Dale recommends letting kids have unstructured play—something he learned from working at the Teton Science Center. When hanging out with his kids, he’ll make comments such as, “What’s the shape of the stem? It’s square, so it must be part of the mint family.” I don’t have this knowledge, but I do have kids’ field guides to nature, books we’ve checked out at the library, and my smart phone. I can ask: “Tell me what caught your attention? I wonder what it eats (or what eats it)? Why do you think it lives here?” When my younger daughter dashes away from a bee and tells me about it later, I inform her that we need the bees to distribute pollen on the flowering trees.

Intentionality with Nature

This summer as my kindergartner has her first summer break and my preschooler has her last summer before full-time school, I want to intentionally be in nature with them, pondering the connections.

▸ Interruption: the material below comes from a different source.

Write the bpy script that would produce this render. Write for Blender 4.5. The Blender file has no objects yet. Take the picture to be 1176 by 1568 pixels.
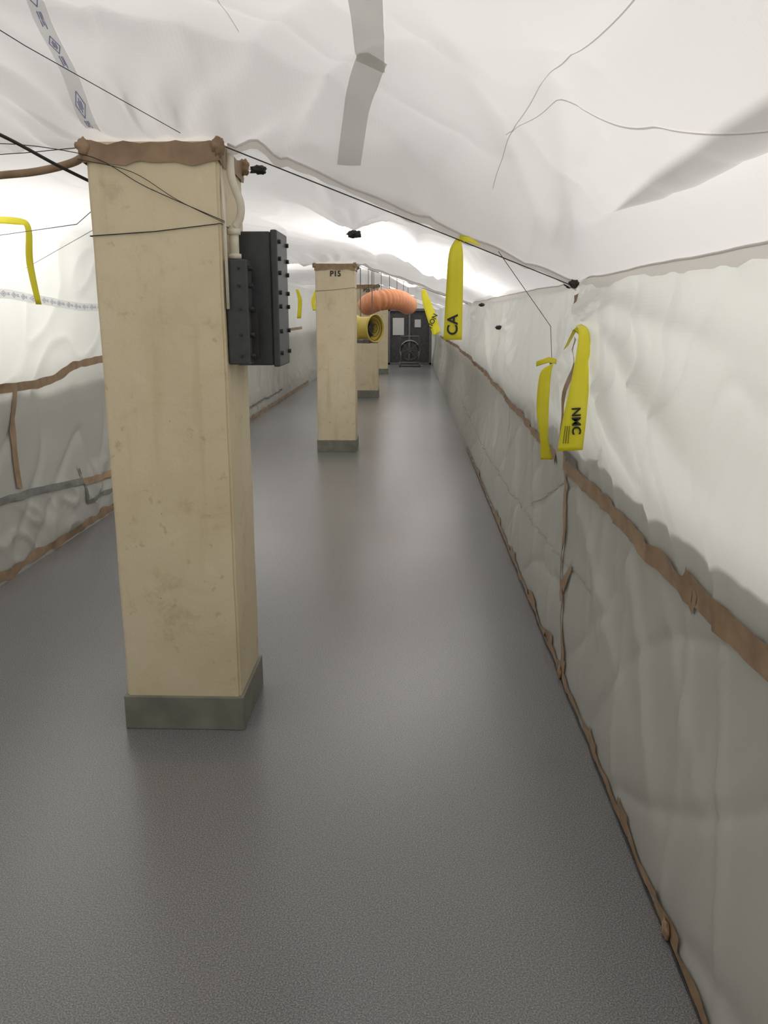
import bpy, bmesh, math, random
from mathutils import Vector, Matrix, noise
random.seed(7)
D=bpy.data; S=bpy.context.scene
def link(o,parent=None):
    S.collection.objects.link(o)
    if parent: o.parent=parent
    return o
def N(x,y,z=0.0): return noise.noise(Vector((x,y,z)))
def sm(a,b,t):
    t=max(0,min(1,(t-a)/(b-a))); return t*t*(3-2*t)
# ---------------- camera
cam=D.cameras.new('camera'); co=link(D.objects.new('camera',cam)); S.camera=co
co.location=(0,0,1.6)
cam.sensor_fit='VERTICAL'; cam.sensor_height=36; cam.lens=1784/2212*36
cam.clip_start=.02
co.rotation_euler=(math.radians(90-13.43),0,math.radians(1.87))
# ---------------- materials
def mat(name):
    m=D.materials.new(name); m.use_nodes=True; nt=m.node_tree; nt.nodes.clear()
    out=nt.nodes.new('ShaderNodeOutputMaterial'); return m,nt,out
def nd(nt,t,**k):
    n=nt.nodes.new(t)
    for a,v in k.items():
        if a in n.inputs: n.inputs[a].default_value=v
        else: setattr(n,a,v)
    return n
def L(nt,a,b): nt.links.new(a,b)
def ramp(nt,fac,stops):
    r=nt.nodes.new('ShaderNodeValToRGB'); e=r.color_ramp.elements
    e[0].position,e[0].color=stops[0][0],(*stops[0][1],1)
    e[1].position,e[1].color=stops[-1][0],(*stops[-1][1],1)
    for p,c in stops[1:-1]:
        x=e.new(p); x.color=(*c,1)
    L(nt,fac,r.inputs[0]); return r
def simple(name,c1,c2=None,rough=.6,scale=20,bump=.2,metal=0,spec=.4,bdist=.003):
    m,nt,out=mat(name); p=nd(nt,'ShaderNodeBsdfPrincipled',Roughness=rough,Metallic=metal)
    p.inputs['Specular IOR Level'].default_value=spec
    tc=nd(nt,'ShaderNodeTexCoord'); n=nd(nt,'ShaderNodeTexNoise',Scale=scale,Detail=6.0)
    L(nt,tc.outputs['Object'],n.inputs['Vector'])
    r=ramp(nt,n.outputs['Fac'],[(.3,c1),(.7,c2 or c1)])
    L(nt,r.outputs[0],p.inputs['Base Color'])
    if bump:
        b=nd(nt,'ShaderNodeBump',Strength=bump,Distance=bdist); L(nt,n.outputs['Fac'],b.inputs['Height']); L(nt,b.outputs[0],p.inputs['Normal'])
    L(nt,p.outputs[0],out.inputs[0]); return m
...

  1. I’ll involve my children in food more than eating it. Wirzba suggested this to me. Since we have a shady backyard and I have an aesthetically oriented husband who populates the front yard with flowers, we will be going to farmers’ markets, where my children can encounter the people who actually grow their food. We’ll visit the animals on their great uncles’ farms, which smell of hay and the stench of pigs. It means, as happened tonight, letting my four-year-old shove her hand into the raw ground beef I was shaping into patties and answering her question about “What is this?”
  1. We’ll get outside. Wirzba likes the word creation because we often associate the word nature with “wilderness,” a place where we may have a transcendent moment of beauty but then neglect the nature at our doorstep. For Dale and Ann, going outside seems unintentional, a way of life. Ann made it a goal one summer to visit one hundred local parks (including friends’ yards in her definition of parks). But if you’re like me and often have your head in a book and then raise it to realize your house is in disarray hours before your guests arrive, you may find it hard to remember to cross the threshold. Instead, I’ve been requiring my kids to go in the backyard on nice days, and once forced to, they play, asking me to come to see something, which generates conversations. Recently, we looked up an inchworm in a kids’ field guide on my phone, and I announce that not only will it be a moth, but that it is destructive to our trees. My kindergartner found a library book with a photo of it and deciphered the words herself on its ability to inch. (You’ll locate a spate of recent kids’ books on Amazon on the topic of “backyard ecology.”)
  1. We’ll visit a nature center. For the nature center, I may offer a loosely structured scavenger hunt (“find something white”) or prompt some nature art out of sticks, leaves, and rocks, but I want them to feel free to run, which is what my younger daughter loves best. The nature center nearest our house could be an opportunity to talk about how the trees are part of the water cycle for our rainfall or how the runoff from our lawn affects the connections among the flora and fauna at the center.

Nature’s Liturgy

For the last decade, Richard Louv’s Last Child in the Woods has spurred a revolution to turn kids from their screens to nature. The epigraph by Wendell Berry at the beginning of one section haunts me: “Our children no longer learn how to read the great Book of Nature from their own direct experience or how to interact creatively with the seasonal transformations of our planet. They seldom learn where their water comes from or where it goes. We no longer coordinate our human celebration with great liturgy of the heavens.”

Whether a fellow character in the grand story God is telling, a second book of his revelation, or a liturgy in a service that draws us to worship him in his glory, nature can spiritually form us.